Jacek Jakubowski: W grę wchodziły Katowice, Zielona Góra, Wrocław i Kalisz

Jacek Jakubowski widzi Kalisz w strukturach Polskiej Ligi Koszykówki. Przynajmniej to można wnioskować z jego wypowiedzi. Prezes spółki zarządzającej rozgrywkami szerzej podzielił się opiniami na temat organizacji Meczu Gwiazd w Kalisz Arenie oraz rywali, którzy okazali się słabsi od najstarszego miasta w Polsce.

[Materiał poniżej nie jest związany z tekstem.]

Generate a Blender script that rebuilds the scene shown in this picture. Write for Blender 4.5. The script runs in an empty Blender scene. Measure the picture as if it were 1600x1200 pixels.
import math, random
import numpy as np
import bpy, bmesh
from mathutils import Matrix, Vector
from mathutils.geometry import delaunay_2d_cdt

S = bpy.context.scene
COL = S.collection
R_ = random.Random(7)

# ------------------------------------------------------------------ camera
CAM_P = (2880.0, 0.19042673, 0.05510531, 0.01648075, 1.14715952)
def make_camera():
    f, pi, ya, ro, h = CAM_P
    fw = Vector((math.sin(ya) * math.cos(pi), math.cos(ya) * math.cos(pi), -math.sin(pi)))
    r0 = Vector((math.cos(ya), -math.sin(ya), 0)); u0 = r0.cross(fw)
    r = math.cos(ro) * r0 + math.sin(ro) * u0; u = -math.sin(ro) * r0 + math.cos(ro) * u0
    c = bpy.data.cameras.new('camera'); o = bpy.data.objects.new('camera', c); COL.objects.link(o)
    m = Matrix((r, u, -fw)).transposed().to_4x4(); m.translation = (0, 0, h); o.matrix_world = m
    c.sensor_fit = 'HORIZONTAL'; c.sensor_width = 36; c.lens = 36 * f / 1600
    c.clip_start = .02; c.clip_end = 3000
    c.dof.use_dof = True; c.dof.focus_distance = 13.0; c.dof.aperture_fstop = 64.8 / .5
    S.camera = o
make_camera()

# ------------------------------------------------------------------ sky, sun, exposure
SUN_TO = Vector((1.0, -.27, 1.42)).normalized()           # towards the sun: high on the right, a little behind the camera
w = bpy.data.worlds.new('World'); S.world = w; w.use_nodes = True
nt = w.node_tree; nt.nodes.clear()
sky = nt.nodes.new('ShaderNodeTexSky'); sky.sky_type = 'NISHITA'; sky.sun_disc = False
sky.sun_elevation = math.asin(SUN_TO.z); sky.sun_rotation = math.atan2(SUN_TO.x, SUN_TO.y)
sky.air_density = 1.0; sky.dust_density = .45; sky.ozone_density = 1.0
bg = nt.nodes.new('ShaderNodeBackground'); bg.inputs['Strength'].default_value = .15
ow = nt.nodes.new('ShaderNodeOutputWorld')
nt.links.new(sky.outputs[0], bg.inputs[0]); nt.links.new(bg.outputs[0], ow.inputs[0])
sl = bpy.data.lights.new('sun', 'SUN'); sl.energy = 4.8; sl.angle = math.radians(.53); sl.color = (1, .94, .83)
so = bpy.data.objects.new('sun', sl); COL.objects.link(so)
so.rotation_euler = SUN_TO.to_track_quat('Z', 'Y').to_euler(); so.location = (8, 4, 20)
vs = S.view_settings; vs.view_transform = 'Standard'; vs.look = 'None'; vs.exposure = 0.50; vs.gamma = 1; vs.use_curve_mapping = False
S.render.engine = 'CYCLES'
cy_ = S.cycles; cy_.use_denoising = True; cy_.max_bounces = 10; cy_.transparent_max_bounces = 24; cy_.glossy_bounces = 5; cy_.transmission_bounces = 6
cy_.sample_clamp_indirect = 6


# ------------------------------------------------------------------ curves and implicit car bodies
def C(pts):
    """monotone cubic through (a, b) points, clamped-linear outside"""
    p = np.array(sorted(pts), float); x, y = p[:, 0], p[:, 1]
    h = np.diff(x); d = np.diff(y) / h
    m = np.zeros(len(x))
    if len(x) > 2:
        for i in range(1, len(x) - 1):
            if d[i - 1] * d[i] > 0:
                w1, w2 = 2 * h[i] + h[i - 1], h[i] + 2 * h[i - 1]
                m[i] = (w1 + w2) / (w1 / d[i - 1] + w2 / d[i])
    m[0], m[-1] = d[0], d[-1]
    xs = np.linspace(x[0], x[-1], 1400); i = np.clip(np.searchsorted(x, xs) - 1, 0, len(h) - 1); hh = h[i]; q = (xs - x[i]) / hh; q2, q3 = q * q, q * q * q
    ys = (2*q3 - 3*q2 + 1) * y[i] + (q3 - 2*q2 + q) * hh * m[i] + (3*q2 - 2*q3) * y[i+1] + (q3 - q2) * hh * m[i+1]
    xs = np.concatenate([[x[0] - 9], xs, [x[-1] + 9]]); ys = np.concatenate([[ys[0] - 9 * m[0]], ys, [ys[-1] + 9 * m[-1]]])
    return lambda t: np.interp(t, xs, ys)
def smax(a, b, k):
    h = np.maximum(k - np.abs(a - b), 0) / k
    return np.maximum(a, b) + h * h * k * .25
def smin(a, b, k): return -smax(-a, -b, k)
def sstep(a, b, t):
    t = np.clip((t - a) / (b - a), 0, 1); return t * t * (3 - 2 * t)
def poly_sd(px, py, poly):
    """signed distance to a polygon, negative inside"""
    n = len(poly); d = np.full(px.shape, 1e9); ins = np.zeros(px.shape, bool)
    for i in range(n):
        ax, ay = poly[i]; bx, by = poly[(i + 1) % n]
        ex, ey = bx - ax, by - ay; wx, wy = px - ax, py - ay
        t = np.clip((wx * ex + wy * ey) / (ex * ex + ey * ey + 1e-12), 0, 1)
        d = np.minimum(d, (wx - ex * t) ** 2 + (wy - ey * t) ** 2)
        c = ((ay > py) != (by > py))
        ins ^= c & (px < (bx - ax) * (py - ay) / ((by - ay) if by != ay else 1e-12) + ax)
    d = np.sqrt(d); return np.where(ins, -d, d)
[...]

W tym artykule dowiesz się o:

Bardzo ważną, jeżeli nie najważniejszą częścią widowisk z udziałem koszykarskich gwiazd jest publiczność. Prezes Polskiej Ligi Koszykówki zapewnia, że powstanie strona, na której fani basketu będą mogli oddawać głosy na swoich ulubieńców, pomagając im wejść do pierwszej piątki. - Rozpoczęliśmy już pracę, a właściwie jesteśmy na ukończeniu strony Meczu Gwiazd, która będzie integralną częścią naszej nowej strony Tauron Basket Ligi. Głosujemy w tym roku za pomocą Internetu a nie sms-ów. Ułatwiamy, bo zostało niewiele czasu do tego wydarzenia. Koledzy obiecali mi, że wszystko będzie gotowe w przyszłym tygodniu - stwierdził Jacek Jakubowski w rozmowie z portalem SportoweFakty.pl.

Prezes Tauron Basket Ligi wyjawił również jakie miasta mogły być organizatorami starcia, które odbędzie się już 16 stycznia. - Początkowo mecz miał być rozgrywany w katowickim Spodku, ale nie był on dostępny w terminie, w którym my chcieliśmy. Później pojawił się temat Zielonej Góry i Wrocławia. Stwierdziliśmy, że teraz w tym pierwszym mieście jest moda na koszykówkę i należy promować inne miasta - dodał.

Co zadecydowało o zwycięstwie Kalisza, który nie posiada żadnego doświadczenia w organizowaniu tego typu imprez oraz nie ma nawet drugoligowej drużyny koszykówki? Według Jakubowskiego ten fakt pomógł najstarszemu miastu w Polsce. - Kluczowa była szybka reakcja władz miasta na naszą ofertę, a także fakt, że w Kaliszu nie ma drużyny w wydaniu zawodowym. Uważamy, że jest to miasto z takim potencjałem jak Słupsk czy Koszalin, w których koszykówka w ligowym wydaniu cieszy się ogromną popularnością. Miasto ma obiekt, który sprosta wymogom, bazę hotelową. Mam nadzieję, że to wydarzenie zaszczepi w działaczach chęć do budowania drużyny i promowania miasta przez koszykówkę - odpowiedział.

Szefa władz ligi poprosiliśmy również o komentarz ostatnich tygodni w PZKosz, gdzie dzieje się bardzo wiele, szczególnie wokół osoby prezesa Romana Ludwiczuka. - Pozwolę uchylić się od odpowiedzi. To są sprawy Polskiego Związku Koszykówki. My organizujemy zawodową ligę i tylko tym się zajmujemy. Cała historia jest związana z polityką, a my od niej stronimy. Sport jest dla wszystkich - zakończył.